====== Data shown ======

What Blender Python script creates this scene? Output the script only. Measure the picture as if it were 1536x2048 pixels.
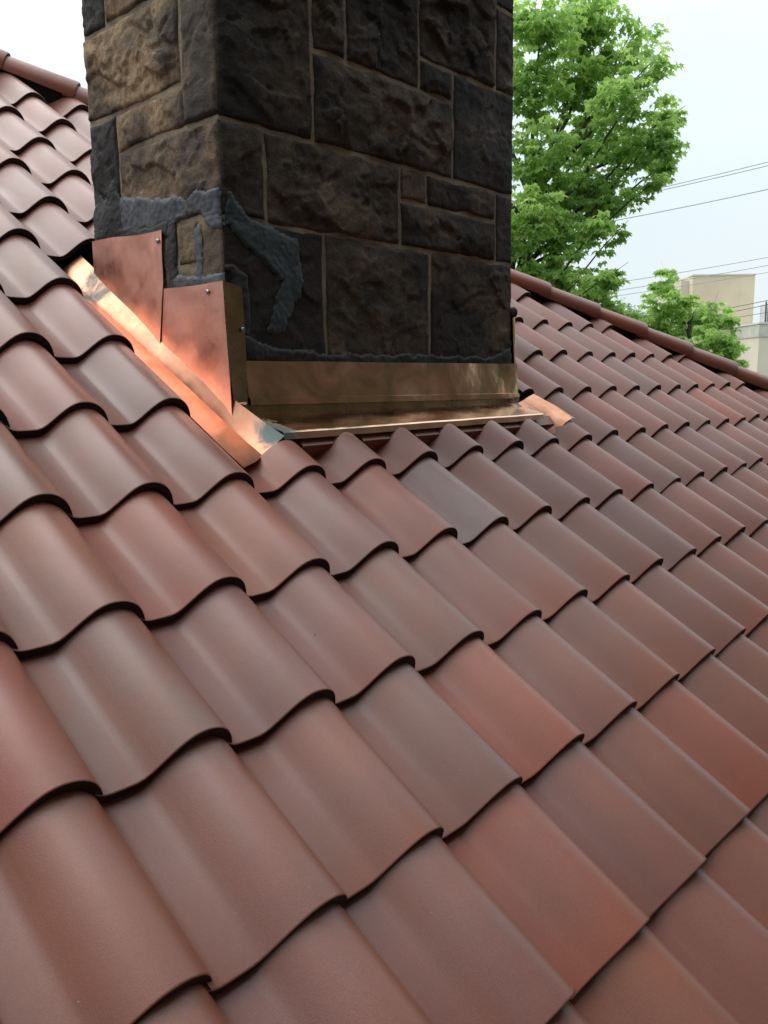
import bpy, bmesh, math, random
from mathutils import Vector, Matrix, noise as mn

for o in list(bpy.data.objects):
    bpy.data.objects.remove(o)
scene = bpy.context.scene
COL = scene.collection
Z0 = 7.5                                   # height of the roof reference point above the ground

# ------------------------------------------------------------------ camera
cam_d = bpy.data.cameras.new('camera')
cam_d.sensor_fit = 'AUTO'; cam_d.sensor_width = 36.0; cam_d.lens = 28.94
cam_d.clip_start = 0.02; cam_d.clip_end = 3000
cam = bpy.data.objects.new('camera', cam_d); COL.objects.link(cam)
_r = Vector((0.67778, -0.73514, -0.01368)); _u = Vector((0.12424, 0.09616, 0.98758)); _f = Vector((0.72469, 0.67106, -0.15651))
mw = Matrix((( _r.x, _u.x, -_f.x, 0), (_r.y, _u.y, -_f.y, 0), (_r.z, _u.z, -_f.z, 0), (0, 0, 0, 1)))
cam.matrix_world = Matrix.Translation((-0.5162, -1.00952, 0.56454 + Z0)) @ mw
scene.camera = cam

# ------------------------------------------------------------------ sky, sun, exposure
SUN_DIR = Vector((-0.22, 0.50, 0.78)).normalized()       # from the scene towards the sun: left and behind
world = bpy.data.worlds.new('World'); scene.world = world; world.use_nodes = True
nt = world.node_tree; nt.nodes.clear()
def nd(t, typ, **kw):
    n = t.nodes.new(typ)
    for k, v in kw.items():
        if k in n.inputs.keys() if isinstance(k, str) else False:
            n.inputs[k].default_value = v
        else:
            setattr(n, k, v)
    return n
sky = nt.nodes.new('ShaderNodeTexSky'); sky.sky_type = 'NISHITA'; sky.sun_disc = False
sky.sun_elevation = math.asin(SUN_DIR.z)
sky.sun_rotation = math.atan2(SUN_DIR.x, SUN_DIR.y)
sky.air_density = 1.0; sky.dust_density = 4.0; sky.ozone_density = 1.0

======

Work to complete:
Would you reproduce the lines above, from the very first through the line containing "above the ground", exactly and without the pictures?

Task answer:
What Blender Python script creates this scene? Output the script only. Measure the picture as if it were 1536x2048 pixels.
import bpy, bmesh, math, random
from mathutils import Vector, Matrix, noise as mn

for o in list(bpy.data.objects):
    bpy.data.objects.remove(o)
scene = bpy.context.scene
COL = scene.collection
Z0 = 7.5                                   # height of the roof reference point above the ground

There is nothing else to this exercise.